From the above examples, it may seem like commands are run one after the other. If the commands were run one after the other, many users using pipelines to combine commands would consume too many of the systems resources. Instead, the commands in a pipeline are actually run at the same time. The Unix kernel handles the synchronization between commands that is needed for a pipeline to work properly. The kernel is the core part of the operating system that provides the most basic services. Without the kernel to drive it, the system would not be able to function. The kernel provides services such as process management (which processes are doing what) and memory management (where in memory said processes reside). The Unix kernel is an incredibly complex program that was first written in the C programming language in 1973.

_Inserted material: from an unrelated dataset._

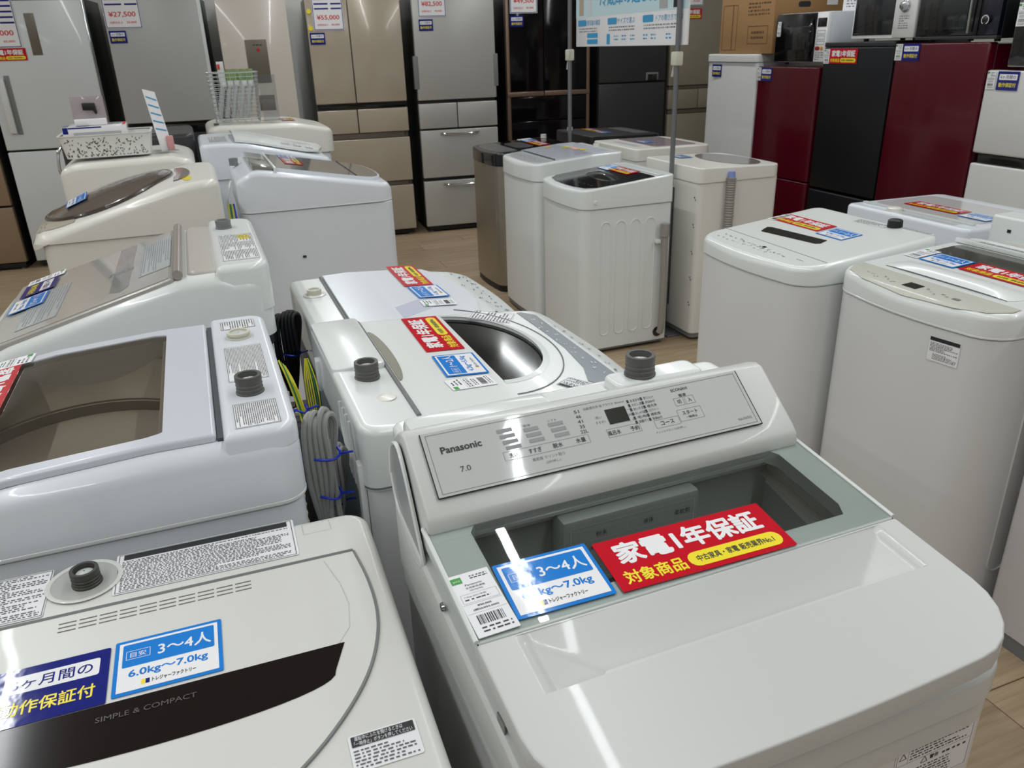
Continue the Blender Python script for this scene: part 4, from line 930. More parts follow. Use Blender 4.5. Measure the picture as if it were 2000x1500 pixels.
q = MB(); wp = oval(.002, 24); q.add([(x, y, z1(x, y) - .006) for x, y in wp], [tuple(range(len(wp)))]); q.build('window', glass('c1_window', (84, 86, 88), refl=.14, ior=1.5, rough=.08), C1, smooth=0)
wash_tub(C1, .03, -.02, .90, .205, mat('drum_dark', (52, 52, 54), .5))
cres = [(.055 + .148 * math.cos(R(a)),   .171 - .02 * math.sin(R(a))) for a in lsp(0, 180, 14)]
MB().sheet(cres, z1, .0016).build('finger_recess', mat('olive_shadow', (120, 116, 98), .35), C1, smooth=0)
pnl = MB(); pp = [(-.2, -.232), (.24, -.232), (.268, -.2), (.1, -.196), (-.19, -.17)]
pnl.sheet([(-.205, -.238), (.235, -.238), (.262, -.212), (.262, -.2), (.12, -.205), (0, -.206), (-.12, -.192), (-.19, -.168), (-.222, -.19)], z1, .0014); pc1 = pnl.build('control_panel', mat('panel_grey', (120, 124, 130), .22, coat=.3), C1, smooth=0)
glyphs(pc1, lambda x, y: z1(x, y) + .0016, [(-.19 + .03 * k, -.222 + .006 * (k % 3)) for k in range(14)], .011, WHTP, seed=8)
glyphs(C1, lambda x, y: z1(x, y) + .0006, [(-.19 + .042 * k, -.252) for k in range(9)], .012, INK, seed=9)
printed(C1, z1, -.212, -.145, .085, .05, 7, 35, head=.2, name='info_sticker', seed=31)
printed(C1, z1, .245, -.13, .075, .1, 9, -32, name='info_sticker', seed=32)
# ---------------------------------------------------------------- C2
C2 = washer('plain white washing machine with printed icons along its front edge, facing right', .4475, 2.02, 90)
body(C2, .515, .525, .80, STEELW, .035, .02)
zc2 = prof([(-.27, .878), (-.2, .895), (-.1, .91), (.1, .924), (.27, .924)])
q = MB(); cap(q, .53, .535, .80, zc2, .06, .03, .012, .014, ys=lsp(-.2, .24, 14), nx=4); q.build('top_deck', WHITE, C2); seamline(C2, .53, .535, .805, .06, .03, .012)
e2 = [(.245, .172), (.25, .1), (.25, -.02), (.245, -.12), (.2, -.15), (.1, -.178), (.004, -.184)]
lc2 = rows_sheet(MB(), e2, lambda x, y: zc2(x, y) + .005, .003, .008).build('lid', COOL, C2, smooth=20)
arc_line(C2, [(-.25, .178), (.25, .178)], lambda x, y: zc2(x, y) + .002, .004, MIDG, 'lid_hinge_gap')
inlet(C2, .085, .218, .925, .019, .016, mat('ivory_cap', (206, 204, 188)))
MB().lathe([(.03, 0), (.03, .002), (.026, .003)], 24, (.085, .218, .9245)).build('inlet_seat', WHITE, C2)
glyphs(C2, lambda x, y: zc2(x, y) + .001, [(.22 - .034 * k, -.205 - .012 * (k % 4)) for k in range(13)], .014, INK, seed=12)
glyphs(C2, lambda x, y: zc2(x, y) + .001, [(.2 - .04 * k, -.24) for k in range(10)], .012, INKG, seed=13)
MB().sheet([(-.135, .05), (-.06, -.045), (-.155, -.045), (-.23, .05)], lambda x, y: zc2(x, y) + .0082, .0004).build('film_sheet', mat('lilac_film', (206, 210, 228), .1, coat=.5), lc2, smooth=0)
# ---------------------------------------------------------------- C3: big white, grey glass top sloping to the right
C3 = washer('large white washing machine with grey glass top sloping down to the right', .45, 3.77, 90)
body(C3, .61, .64, .91, COOL, .04, .03)
zc3 = prof([(-.33, .965), (-.31, .985), (.15, 1.068), (.25, 1.082), (.33, 1.04)])
q = MB(); cap(q, .62, .65, .912, zc3, .07, .05, .01, .022, ys=lsp(-.24, .26, 16), nx=4, nfil=5); q.build('top_deck', COOL, C3); seamline(C3, .62, .65, .915, .07, .05, .01, WHITE)
GG3 = mat('grey_lid_glass', (142, 142, 138), .08, coat=.6)
e3 = [(.268, .158), (.272, .05), (.272, -.12), (.268, -.2), (.25, -.25), (.2, -.285), (.12, -.303), (.004, -.31)]
z3g = lambda x, y: zc3(x, y) + .010
lc3 = rows_sheet(MB(), e3, z3g, .004, .016).build('lid', COOL, C3, smooth=20)
rows_sheet(MB(), [(x - .012 if x > .1 else x, y + (.006 if y < -.2 else 0)) for x, y in e3], lambda x, y: z3g(x, y) + .0042, .001, .001).build('lid_glass', GG3, lc3, smooth=20)
arc_line(lc3, [(-.26, -.175), (.26, -.175)], lambda x, y: z3g(x, y) + .0055, .003, DARK, 'glass_seam')
q = MB(); q.xprism([(.165, 1.06), (.17, 1.084), (.25, 1.1), (.25, 1.06)][::-1], -.25, .27); hb = q.build('hinge_panel', mat('hinge_grey_gloss', (120, 118, 112), .12, coat=.5), C3, .004)
MB().box(-.3, .3, .158, .166, 1.03, 1.088).build('hinge_gap', WHITE, C3, .002)
inlet(C3, .1, .305, 1.062, .02, .03, MIDG)
MB().tube(ease([(-.08, .335, 1.02), (-.1, .36, .96), (-.1, .362, .9), (-.08, .335, .86)]), .005).build('drain_loop', WHITE, C3)
for x_, y_ in ((.0, 0),):
    MB().box(-.3105, -.3095, .085, .1, .705, .715).build('screw_hole', DARK, C3)
# ---------------------------------------------------------------- C4, C5
C4 = washer('white washing machine with printed curved lid, between the grey glass one and the wire basket', .345, 4.72, 90)
body(C4, .61, .64, .93, COOL, .04, .03)
zc4 = prof([(-.34, .97), (-.3, 1.0), (.1, 1.095), (.2, 1.105), (.33, 1.105)])
q = MB(); cap(q, .63, .66, .93, zc4, .07, .04, .01, .02, ys=lsp(-.24, .26, 16), nx=4); q.build('top_deck', COOL, C4)
e4 = [(.262, .155), (.268, .05), (.268, -.1), (.255, -.2), (.2, -.27), (.1, -.3), (.004, -.308)]
lc4 = rows_sheet(MB(), e4, lambda x, y: zc4(x, y) + .012 + .02 * (1 - (x / .28) ** 2), .004, .012).build('lid', WHITE, C4, smooth=30)
printed(C4, zc4, -.05, .235, .3, .09, 9, name='info_sticker', base=WHTP, seed=41)
for k in range(3): printed(lc4, lambda x, y: zc4(x, y) + .0165 + .02 * (1 - (x / .28) ** 2), -.19, -.1 - .06 * k, .05, .045, 3, name='lid_sticker', base=WHTP, ink=MIDG, seed=42 + k, frame=False)
C5 = washer('white washing machine with the wire basket standing on it', .455, 5.62, 90)
body(C5, .62, .7, .93, COOL, .04, .03)
zc5 = prof([(-.38, 1.06), (-.36, 1.07), (-.16, 1.112), (.3, 1.122), (.36, 1.11)])
q = MB(); cap(q, .65, .75, .93, zc5, .07, .06, .01, .03, ys=lsp(-.28, .3, 12), nx=4, nfil=5); q.build('top_deck', WARM, C5)
MB().box(-.225, -.17, .30, .33, 1.118, 1.1285).build('inlet_cover', mat('olive_cap', (70, 70, 60), .5), C5, .003)

# ---------------------------------------------------------------- right-hand group
def simple_top(o, w, d, zs, pts, m, rf=.06, rb=.03, bulge=.015, fil=.014, name='top_deck', nx=4):
    z = prof(pts); q = MB(); cap(q, w, d, zs, z, rf, rb, bulge, fil, ys=lsp(-d / 2 + .06, d / 2 - .04, 12), nx=nx, nfil=5); q.build(name, m, o); return z
def rib(o, w, y, z0, z1, wd, m, side=1, name='side_rib'):
    q = MB(); pts = [(y + wd / 2 * math.cos(R(a)), (z1 if a <= 180 else z0) + wd / 2 * math.sin(R(a))) for a in list(range(0, 181, 20)) + list(range(180, 361, 20))]
    q.tube([(side * w / 2, a, b) for a, b in pts] + [(side * w / 2, pts[0][0], pts[0][1])], .0028, 6); return q.build(name, m, o)
R1 = washer('white washing machine with narrow black slot window and red tag in the right group', 1.8025, 2.02, -90)
body(R1, .542, .517, .856, STEELW, .085, .04, .016)
zR1 = simple_top(R1, .545, .52, .858, [(-.28, .9), (-.26, .91), (.26, .958)], WHITE, .085, .04, .016, .016); seamline(R1, .545, .52, .86, .085, .04, .016, GREYW)
arc_line(R1, [(-.262, -.142), (.255, -.158)], lambda x, y: zR1(x, y) + .0002, .0011, INKG, 'lid_seam')
MB().sheet([(.085, -.058), (.096, -.045), (.084, -.01), (-.16, -.03), (-.172, -.038), (-.15, -.08), (-.14, -.084)], zR1, .0012).build('slot_window', BLACK, R1, smooth=0)
MB().lathe([(.0235, 0), (.0225, .02), (.018, .0235), (.001, .0245)], 24, (.107, .235, .956), cap=False).build('inlet_cap', BLKM, R1)
glyphs(R1, lambda x, y: zR1(x, y) + .0006, [(-.19 + .026 * k, -.19 + .006 * (k % 2) - .0015 * k) for k in range(13)], .013, INKG, seed=15)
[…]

While working in a X terminal window, you may have mistyped a command at one time or another. You should notice that Unix replies with an error message printed to the terminal when a command has been invoked with incorrect arguments. Such is often the case when a typo occurs. Why is it that when a command is entered in error and combined with others in a pipeline, the error message still gets printed to the terminal instead of staying in the pipeline and causing havoc with the other commands? This is because errors are handled separately by the shell from input and output. Here is a diagram to explain further: 

Standard Input ------> Command, Options------> Standard Output
                                  |
				  |			
                                  |
				  |
                                 \ /
				  v
                            Standard Error

All Unix commands behave according to the above diagram. They take arguments from the standard input, and produce results on standard output. Any errors that occur while issuing the command are sent to the standard error. By default the standard input, standard output, and standard error all refer to the terminal. We have seen how the shell can be used to redirect both the standard input and standard output in the previous section about I/O redirection. Redirecting the standard error is possible, but will not be discussed here.